When not given any explicit filenames upon which to operate, a program should default to reading data from its standard input and writing data to its standard output. Error messages should always go to standard error. (These are discussed in Chapter 2.) Writing programs this way makes it easy to use them as data filters—i.e., as components in larger, more complicated pipelines or scripts.

Software tools should not be "chatty." No starting processing, almost done, or finished processing kinds of messages should be mixed in with the regular output of a program (or at least, not by default).

When you consider that tools can be strung together in a pipeline, this makes sense:

tool_1 < datafile | tool_2 | tool_3 | tool_4 > resultfile

If each tool produces "yes I'm working" kinds of messages and sends them down the pipe, the data being manipulated would be hopelessly corrupted. Furthermore, even if each tool sends its messages to standard error, the screen would be full of useless progress messages. When it comes to tools, no news is good news.

This principle has a further implication. In general, Unix tools follow a "you asked for it, you got it" design philosophy. They don't ask "are you sure?" kinds of questions. When a user types rm somefile, the Unix designers figured that he knows what he's doing, and rm removes the file, no questions asked.^[5]

Specialized tools that expect input to obey a certain format, such as header lines followed by data lines, or lines with certain field separators, and so on, should produce output following the same rules as the input. This makes it easy to process the results of one program run through a different program run, perhaps with different options.

For example, the netpbm suite of programs^[6] manipulate image files stored in a Portable BitMap format.^[7] These files contain bitmapped images, described using a well-defined format. Each tool reads PBM files, manipulates the contained image in some fashion, and then writes a PBM format file back out. This makes it easy to construct a simple pipeline to perform complicated image processing, such as scaling an image, then rotating it, and then decreasing the color depth.

Often, while there may not be a Unix program that does exactly what you need, it is possible to use existing tools to do 90 percent of the job. You can then, if necessary, write a small, specialized program to finish the task. Doing things this way can save a large amount of work when compared to solving each problem fresh from scratch, each time.
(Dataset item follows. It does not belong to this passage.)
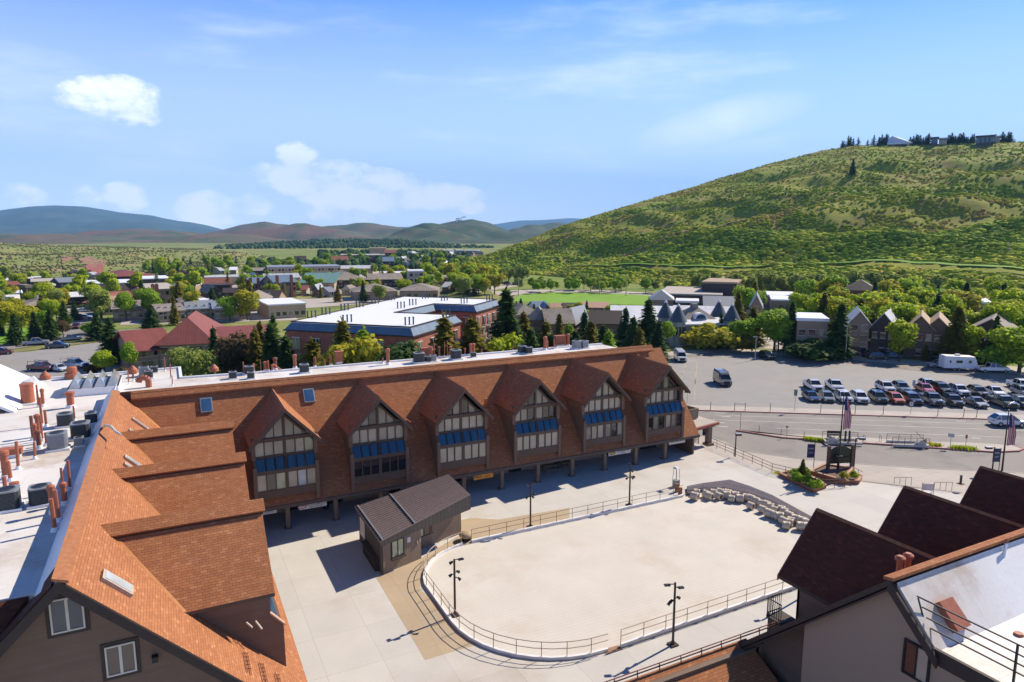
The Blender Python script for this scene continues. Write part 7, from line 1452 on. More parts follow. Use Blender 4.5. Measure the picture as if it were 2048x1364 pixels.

As just described, when there just isn't an existing program that does what you need, take the time to build a tool to suit your purposes. However, before diving in to code up a quick program that does exactly your specific task, stop and think for a minute. Is the task one that other people are going to need done? Is it possible that your specialized task is a specific case of a more general problem that doesn't have a tool to solve it? If so, think about the general problem, and write a program aimed at solving that. Of course, when you do so, design and write your program so it follows the previous rules! By doing this, you graduate from being a tool user to being a toolsmith, someone who creates tools for others!